6 selected scientists are randomly assigned to 6 selected filmmakers. Each pair only has one week to create science-inspired short films themed Hybrid-Identity. As one of the selected scientists, I was incredibly lucky to be paired up with the wonder Inés Vogelfang. Right away we were bouncing ideas back and forth, excitedly adding new thoughts and suggestions. With only one week to complete a film, we had to have faith in our ideas and didn't have time to address any doubts. Here we describe our behind the scenes thought process through a discussion between Ines and myself (Merritt).
INES: When I heard that the theme for the Imagine Science film competition would be Identity-Hybrid, I recalled how the Argentinean author Borges quoted Heraclitus: “No man ever steps in the same river twice, for it's not the same river and he's not the same man”.
It’s hard to be bold enough to be always the same person, it is pretty tough to be the same person in the workspace, as the person you are at home, as the person you are when you’re around your family. We are conformed by our different identities, and our different ways of behaving in front of people.
As an Argentinean in the States there are certain things I can’t do, certain things I can’t say. In the academic environment my behaviour is not the same as my behaviour in my home, so I feel like we carry all these different identities with us. We take from the other to create ourselves, and we take from ourselves at home to create ourselves at work.

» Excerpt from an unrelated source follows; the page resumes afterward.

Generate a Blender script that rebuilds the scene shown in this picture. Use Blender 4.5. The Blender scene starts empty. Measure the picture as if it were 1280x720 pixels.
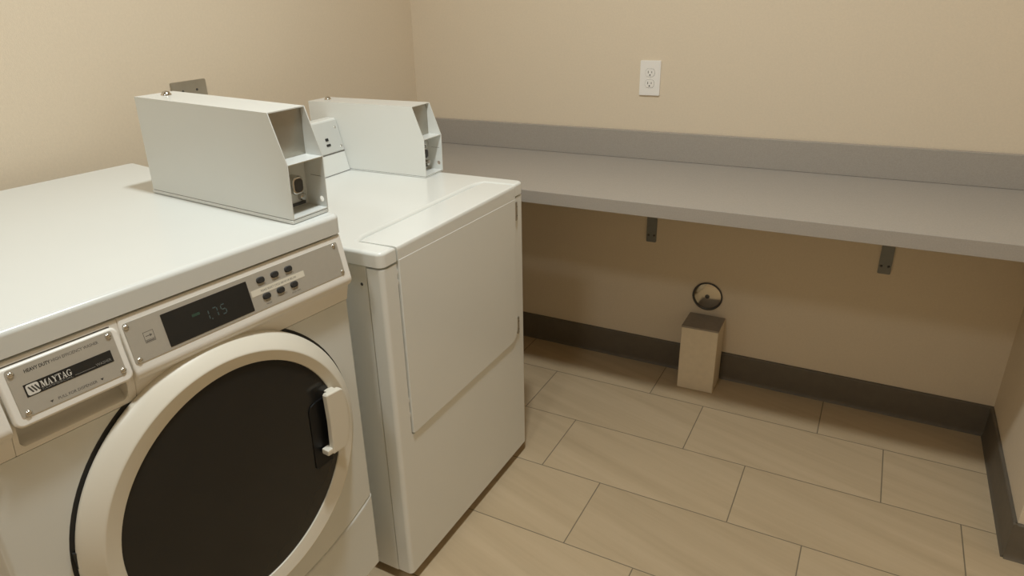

How do we show ourselves to the world? How can we balance all these “selves” ?
MERRITT: Which then lead us to the discussion of perception and observation. From a scientific point of view, let’s take for example the theory of relativity. It tells us that if you think two things occur at the same time, that’s just subjective opinion. Someone else could conclude that actually those two events didn’t happen at the same time, but at separate times. Meaning that simultaneity is merely a subjective impression.
Which then lead us to discuss observation. First, culturally how do we change our behaviours based off who observes us. How do stereotypes and prejudices change our how we act, and what we can achieve. How does who and how we are observed change our identity.
Secondly as a scientist, I study quantum optics in the Atomic and Laser Physics dept in Oxford (handed in my phd thesis last week!). And we deal with the phenomena of light all the time- in particular how observation affects the wave-particle duality of light. I wanted to explain this to Ines. The best lecture about this particle-wave duality is from the 1960s by Richard Feynman, which thankfully is archived and I could share with her.